▶

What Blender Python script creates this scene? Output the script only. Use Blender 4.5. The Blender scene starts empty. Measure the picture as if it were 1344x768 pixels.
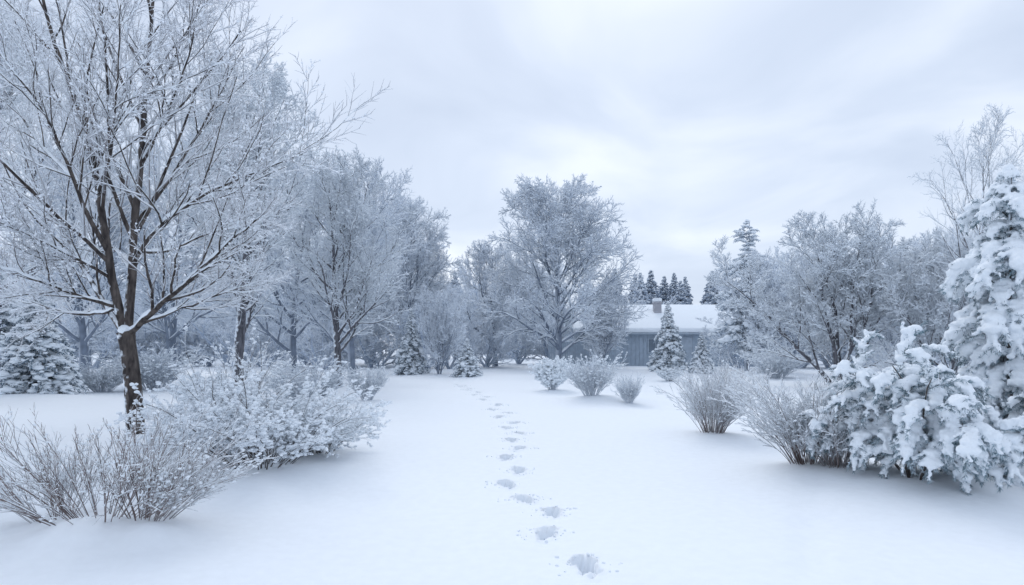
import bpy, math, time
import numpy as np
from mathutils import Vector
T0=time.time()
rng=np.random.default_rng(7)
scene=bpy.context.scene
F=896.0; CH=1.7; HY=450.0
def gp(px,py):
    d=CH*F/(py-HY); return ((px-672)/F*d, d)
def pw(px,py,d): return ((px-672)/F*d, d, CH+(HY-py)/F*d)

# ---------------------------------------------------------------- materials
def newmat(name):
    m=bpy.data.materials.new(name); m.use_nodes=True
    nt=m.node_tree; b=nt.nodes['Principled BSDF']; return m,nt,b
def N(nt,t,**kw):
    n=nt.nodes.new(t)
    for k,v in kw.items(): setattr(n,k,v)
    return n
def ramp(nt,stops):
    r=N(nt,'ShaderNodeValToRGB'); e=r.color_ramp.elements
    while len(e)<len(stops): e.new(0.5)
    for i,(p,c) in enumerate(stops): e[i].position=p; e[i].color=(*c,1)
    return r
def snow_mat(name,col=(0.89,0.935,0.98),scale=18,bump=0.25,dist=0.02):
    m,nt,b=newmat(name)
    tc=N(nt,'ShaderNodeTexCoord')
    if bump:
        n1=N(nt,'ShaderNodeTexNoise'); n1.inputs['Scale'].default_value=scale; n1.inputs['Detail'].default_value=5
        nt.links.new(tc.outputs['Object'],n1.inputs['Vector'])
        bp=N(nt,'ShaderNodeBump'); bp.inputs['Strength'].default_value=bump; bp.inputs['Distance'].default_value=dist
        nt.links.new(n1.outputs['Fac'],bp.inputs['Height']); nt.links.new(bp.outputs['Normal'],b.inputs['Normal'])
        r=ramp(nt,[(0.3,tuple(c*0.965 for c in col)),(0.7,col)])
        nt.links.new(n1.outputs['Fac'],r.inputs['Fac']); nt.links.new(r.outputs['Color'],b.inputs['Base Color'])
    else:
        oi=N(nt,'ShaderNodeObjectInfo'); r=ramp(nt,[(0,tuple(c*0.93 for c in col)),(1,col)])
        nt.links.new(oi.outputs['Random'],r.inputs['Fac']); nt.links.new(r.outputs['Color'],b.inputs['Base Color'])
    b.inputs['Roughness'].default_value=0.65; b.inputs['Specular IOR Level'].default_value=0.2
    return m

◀

Problem to solve: Each line above that holds the string "scene" should be copied and shown.

Output for this exercise:
What Blender Python script creates this scene? Output the script only. Use Blender 4.5. The Blender scene starts empty. Measure the picture as if it were 1344x768 pixels.
scene=bpy.context.scene